Move test environment setup into the test files

Currently the Meson bits of the Weston test suite encode almost everything about how each test should be run: compositor command line arguments, environment variables, related files. That is inconvenient to maintain, the test setup is split between the test .c file and meson.build. The Meson code as it is written right now is also painful to deal with.

In autotools era there was another reason why the test setup sucked: it was very very hard to run a test manually, for example with GDB. The autotools test harness had a hideous bash script to set up everything. Meson helps a lot there with meson test --gdb and --wrapper and what not, so that part should no longer be an issue. We don't have the bash script, but the meson.build today does pretty much the same thing.

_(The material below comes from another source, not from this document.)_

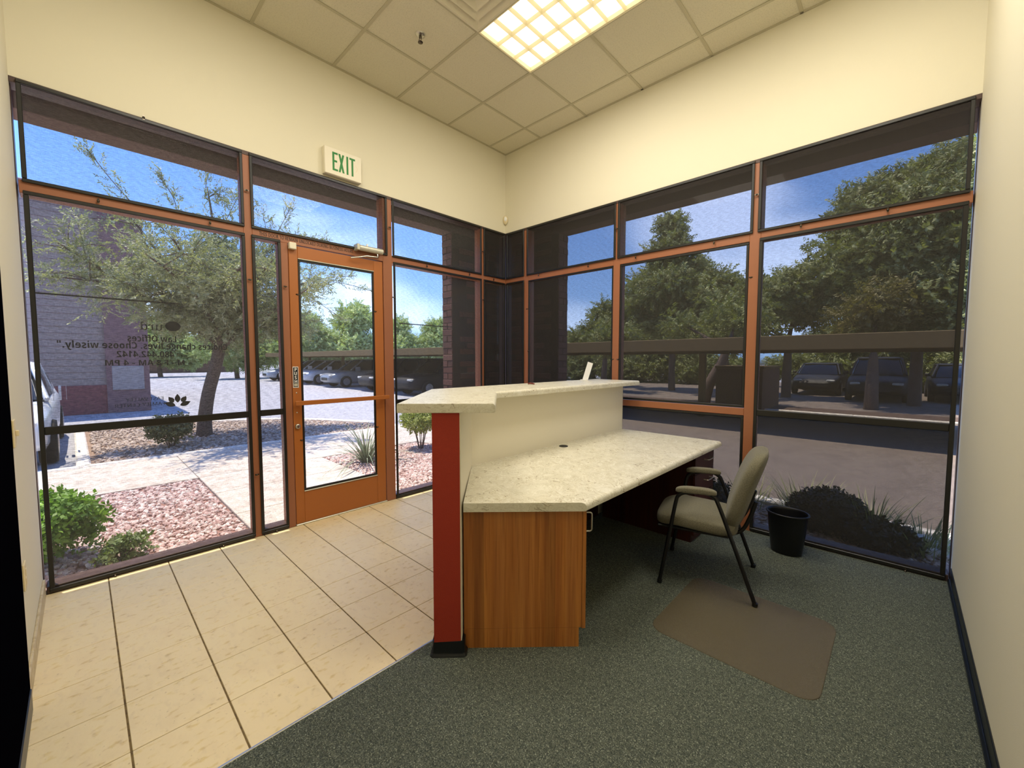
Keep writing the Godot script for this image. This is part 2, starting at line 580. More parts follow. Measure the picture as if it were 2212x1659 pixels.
func build_room() -> void:
	# floor: tiles up to x = 1.99, carpet beyond
	var fl := struct("floor", "office floor, cream ceramic tile on the left and dark grey green carpet on the right")
	obj("slab", bx(-0.12, -0.25, -0.12, 4.05, -0.02, 4.10), M.grout, fl)
	obj("grout_bed", bx(0.0, -0.03, 0.0, 1.99, -0.0025, 3.905), M.grout, fl)
	var s := 0.2951
	var shapes := {}
	for i in range(-1, 7):
		for j in range(-1, 14):
			var x0 := maxf(0.214 + s * i, 0.0)
			var x1 := minf(0.214 + s * (i + 1), 1.988)
			var z0 := maxf(3.6319 - s * (12 - j), 0.0)
			var z1 := minf(3.6319 - s * (11 - j), 3.904)
			if x1 - x0 < 0.02 or z1 - z0 < 0.02 or (x0 > 1.65 and z1 < 2.05):
				continue
			R.seed = i * 97 + j * 13 + 5
			var tone := R.randi() % 4
			var key := "%.3f %.3f" % [x1 - x0, z1 - z0]
			if not shapes.has(key):
				shapes[key] = MB.new().box(V(0.0015, -0.012, 0.003), V(x1 - x0 - 0.0015, 0.0, z1 - z0 - 0.003), 0.0015).mesh()
			var t := obj("tile", shapes[key], M.tile[tone], fl)
			t.position = V(x0, 0, z0)
	obj("carpet", MB.new().prism(PackedVector2Array([Vector2(3.905, 0), Vector2(3.905, 3.905), Vector2(1.995, 3.905), Vector2(1.995, 2.40), Vector2(1.63, 2.035), Vector2(1.63, 0)]), [[0.0, -0.02], [0.0, 0.002], [0.002, 0.004]]), M.carpet, fl)
	obj("edge_strip", bx(1.987, -0.02, 2.52, 1.997, 0.006, 3.905, 0.002), M.metal, fl)
	# ceiling
	var ce := struct("ceiling", "suspended ceiling of square off white tiles in a T bar grid")
	obj("deck", bx(-0.15, 3.98, -0.15, 4.05, 4.1, 4.1), M.ceil, ce)
	var gx := [-0.004]
	var gz := [-0.004]
	for i in 6:
		gx.append(0.5634 + 0.6096 * i)
	for i in 6:
		gz.append(0.2775 + 0.6096 * i)
	gx.append(3.909)
	gz.append(3.909)
	for i in gx.size() - 1:
		for j in gz.size() - 1:
			if gx[i] > 3.89 or gz[j] > 3.89:
				continue
			if (j == 5 and (i == 2 or i == 3)) or (j == 2 and (i == 2 or i == 3)) or (i == 2 and j == 3) or (i == 5 and (j == 2 or j == 3)):
				continue
			var a := minf(gx[i + 1], 3.905)
			var b := minf(gz[j + 1], 3.905)
			obj("ceiling_tile", bx(gx[i] + 0.002, H + 0.004, gz[j] + 0.002, a - 0.002, H + 0.022, b - 0.002, 0.003), M.ceil, ce)
	for i in range(1, gx.size() - 1):
		if gx[i] > 3.9:
			continue
		for run in ([[0.0, 0.887], [1.497, 2.716], [3.325, 3.905]] if i == 3 else [[0.0, 3.905]]):
			obj("tee_bar", bx(gx[i] - 0.0115, H - 0.001, run[0], gx[i] + 0.0115, H + 0.003, run[1], 0.001), M.tee, ce)
	for j in range(1, gz.size() - 1):
		if gz[j] > 3.9:
			continue
		for run in ([[0.0, 3.002], [3.612, 3.905]] if j == 3 else [[0.0, 3.905]]):
			obj("tee_bar", bx(run[0], H - 0.0015, gz[j] - 0.0115, run[1], H + 0.003, gz[j] + 0.0115, 0.001), M.tee, ce)
	for e in [[0.0, 0.0, 0.022, 3.905], [0.0, 0.0, 3.905, 0.022], [3.883, 0.0, 3.905, 3.905], [0.0, 3.883, 3.905, 3.905]]:
		obj("wall_angle", bx(e[0], H - 0.001, e[1], e[2], H + 0.003, e[3]), M.tee, ce)
	# walls
	var ww := struct("wall_west", "cream wall above the entry door and its windows")
	obj("plaster", bx(-0.15, TOP, -0.15, 0.0, 4.0, 4.10), M.wall, ww)
	var wn := struct("wall_north", "cream wall above the dark screened windows on the right")
	obj("plaster", bx(0.0, TOP, -0.15, 3.905, 4.0, 0.0), M.wall, wn)
	var we := struct("wall_east", "cream wall at the right edge of the room")
	obj("plaster", bx(3.905, -0.1, -0.15, 4.06, 4.0, 4.10), M.wall, we)
	var wso := struct("wall_south", "cream wall at the left edge of the room")
	obj("plaster", bx(0.0, -0.1, 3.905, 3.905, 4.0, 4.10), M.wall, wso)
	obj("reveal", bx(-0.15, -0.1, 3.905, 0.0, TOP, 4.10), M.wall, wso)
	for o in [[V(0.938, 1.085, 3.9015), 0], [V(0.925, 0.465, 3.9015), 1]]:
		var called: String = ["light_switch_plate", "outlet_plate"][o[1]]
		var th := thing(called, ["beige switch plate on the left wall, level with the window rail", "beige outlet plate low on the left wall beside the dark door leaf"][o[1]], ["switch", "outlet"][o[1]], o[0])
		obj("plate", bx(-0.035, -0.058, -0.0035, 0.035, 0.058, 0.0035, 0.003), M.plate, th)
		if o[1] == 0:
			obj("toggle", bx(-0.006, -0.012, -0.014, 0.006, 0.012, -0.003, 0.002), M.plate, th)
		else:
			for sy in [-0.02, 0.02]:
				obj("socket", bx(-0.015, sy - 0.013, -0.0055, 0.015, sy + 0.013, -0.003, 0.004), M.plate, th)
	var bs := struct("baseboard_south", "beige tile base along the left wall")
	for i in 4:
		obj("base_tile", bx(0.01 + 0.285 * i, 0.001, 3.894, 0.292 + 0.285 * i, 0.1, 3.905, 0.003), M.tile_base, bs)
	var be := struct("baseboard_east", "dark cove base along the right wall")
	var pe := MB.new()
	pe.prism(PackedVector2Array([Vector2(3.899, 0.02), Vector2(3.899, 3.88), Vector2(3.905, 3.88), Vector2(3.905, 0.02)]), [[0.0, 0.03], [0.0, 0.098], [0.002, 0.1]])
	pe.add(bx(3.888, 0.005, 0.02, 3.905, 0.032, 3.88, 0.007))
	obj("cove_base", pe, M.cove, be)
	# dark door leaf folded back against the left wall, with its black base
	var dd := struct("door_2", "very dark door leaf folded back on the left wall at the edge of the photo")
	obj("leaf", bx(1.185, 0.10, 3.888, 1.99, 2.1, 3.9045, 0.003), M.void_black, dd)
	obj("kick_plate", bx(1.18, 0.006, 3.885, 1.99, 0.098, 3.9045, 0.004), M.cove, dd)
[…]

With autotools, we also had a trick to get compositor command line arguments from the test .c file: run the test executable with --params and it prints what it wants in the compositor command line. That feature is no longer used with Meson due to difficulties in running a program before it has been compiled.

The main idea here is to change the tests such that the test program is the entry point, not the compositor. !230 (merged) turns Weston frontend into a library we can link into a test program and then just call wet_main() to run the compositor with any arguments and environment we want. The arguments would be kept in the test .c file in their proper context. This would also make it easier to run certain tests multiple times with different compositor options (e.g. pixman renderer and GL renderer).

In the end, all tests should be launched the same way, regardless if they were stand-alone test programs, compositor plugins, Wayland clients, or a combination of a plugin and a client.